Et si Léonard de Vinci n’avait pas signé le Salvator Mundi, le tableau le plus cher du monde ? Un documentaire, diffusé ce mardi sur France 5,, affirme que pour le Louvre, il s’agit d’une œuvre d’atelier, avec un apport minime du maître de la Renaissance italienne. Mais plusieurs enquêtes parues ces derniers jours dans les médias soutiennent l’inverse, en s’appuyant sur des documents confidentiels.
L’Arabie saoudite, propriétaire du tableau, a demandé à la France d’expertiser la toile avant un prêt éventuel pour la grande rétrospective Léonard de Vinci au Louvre, qui se tiendra d’octobre 2019 à février 2020. Le Louvre abrite le C2RMF, laboratoire de pointe destiné à l’analyse des œuvres d’art. Le tableau y est resté trois mois, en 2018.
« Le Louvre a certifié que le tableau était une œuvre de Léonard »
« Le Louvre et le C2RMF ont abouti à la conclusion inverse de celle du documentaire : pour eux, le tableau est effectivement de la main de Léonard, et seulement de lui », écrit Didier Rykner dans le magazine La Tribune de l’Art, à l’origine de plusieurs révélations sur le sujet. « La communication de cette information aux Saoudiens aurait eu lieu en septembre 2019 ».
Dans un article paru lundi, le New York Times ajoute : « Le Louvre a certifié que le tableau était une œuvre de Léonard, mais il a gardé les conclusions secrètes après une dispute avec ses propriétaires ».
« Le Louvre niait son existence »
Dans un livre en coédition Hazan et Les Editions du Louvre, le patron du Louvre Jean-Luc Martinez et le commissaire d’exposition Vincent Delieuvin confirment l’attribution du tableau au maître italien. Mais ce livre n’a été mis en vente qu’une seule journée à la librairie du musée, avant d’être précipitamment retiré, selon Didier Rykner, une fois tout espoir abandonné d’un prêt du tableau par l’Arabie saoudite.
Le réalisateur du documentaire, Antoine Vitkine, a déploré de « n’avoir jamais pu accéder à ce document, dans la mesure où le Louvre niait son existence » pas plus qu'« aux conclusions de l’expertise ». Aujourd’hui, « dans le contexte de la médiatisation de mon documentaire, le document est rendu public dans son intégralité », observe-t-il.
Ce sont des exigences saoudiennes qui ont empêché l’intégration du tableau à la grande exposition Léonard de Vinci de l’hiver 2019-2020. Le prince saoudien Mohammed ben Salmane voulait que l’œuvre soit exposée aux côtés de la Joconde, dans la salle des Etats.
Les conservateurs du musée y étaient opposés, indique Didier Rykner, en raison de « problèmes de sécurité et d’affluence », avec ces deux tableaux très médiatisés côte à côte.
D’autre part, ils estimaient que ce tableau avait bien évidemment toute sa place dans l’exposition, les conservateurs pensaient aussi qu’il n’y avait pas de raison de faire le tableau le plus important de la rétrospective, même s’il avait été vendu à un prix record, ajoute le journaliste et historien de l’art.
Une simple « contribution du grand maître italien »
Il a été envisagé d’installer le Salvator Mundi au sein de l’exposition, puis de le monter dans la salle des Etats.
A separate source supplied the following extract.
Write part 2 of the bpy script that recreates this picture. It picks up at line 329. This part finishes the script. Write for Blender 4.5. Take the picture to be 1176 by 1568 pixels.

Mais cette solution n’a pas été retenue et les Saoudiens ont définitivement refusé le prêt de la toile.
Le documentaire affirme que l’expertise réalisée au laboratoire C2RMF présente une « contribution », et seulement cela, « du grand maître italien ». Le Louvre se refuse à confirmer ou infirmer les informations de presse, invoquant l’interdiction de discuter de l’authenticité d’une œuvre qui n’a pas été exposée en son sein. « Antoine Vitkine avait sollicité le Louvre mais nous n’avons pas souhaité répondre à ses questions, le tableau n’ayant pas été prêté lors de la rétrospective », indique le musée.
Un tableau qui garde son mystère
Ce tableau garde son mystère et n’a pas été montré en public depuis sa vente. On ignore jusqu’à l’endroit où il se trouve. Certains évoquent sa présence sur le yacht privé du prince ben Salmane.
Rachetée en 2005 en mauvais état pour 1.175 dollars seulement par un marchand d’art new-yorkais, cette peinture avait été restaurée, présentée lors d’une exposition à la National Gallery en 2011 et achetée par un oligarque russe, qui l’a ensuite revendue.
Il avait fait les gros titres de la presse mondiale lors de sa vente, aux enchères, en novembre 2017, pour le montant record de 450 millions de dollars. L’acheteur était resté anonyme mais ne serait autre que « MBS », le jeune prince saoudien.